Revising for Style: Word Choice

Learning Objectives

  • Identify strategies for revising for style
  • Evaluate strategies for revising for style

Good writers are concise and precise, weeding out unnecessary words and choosing the exact word to convey meaning. Precise words—active verbs, concrete nouns, specific adjectives—help the reader visualize the sentence. Good writers use adjectives sparingly and adverbs rarely, letting their nouns and verbs do the work.

Follow these principles to be sure that your word choice is appropriate.

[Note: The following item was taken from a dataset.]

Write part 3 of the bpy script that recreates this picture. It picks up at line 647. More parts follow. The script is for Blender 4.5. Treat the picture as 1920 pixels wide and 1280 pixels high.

  • Avoid slang. Find alternatives to lit, bougie, and low key.
  • Avoid language that is overly casual. Write about “men and women” rather than “girls and guys” unless you are trying to create a specific effect. A formal tone calls for formal language.
  • Avoid clichés. Overused expressions such as outside the box, back in the day, feeling blue, and similar expressions are empty of meaning and may not appeal to your audience.
  • Be careful when you use words that sound alike but have different meanings. Some common examples are affect/effect, there/they’re/their, and idea/ideal. When in doubt, check a dictionary.
  • Choose words with the connotations you want. Choosing a word for its connotations is as important in formal essay writing as it is in all kinds of writing. Compare the positive connotations of the word proud and the negative connotations of arrogant and conceited.
  • Use specific words rather than overly general words. Find synonyms for vague words like thing, people, nice, good, bad, and interesting. Or, use specific details to make your exact meaning clear.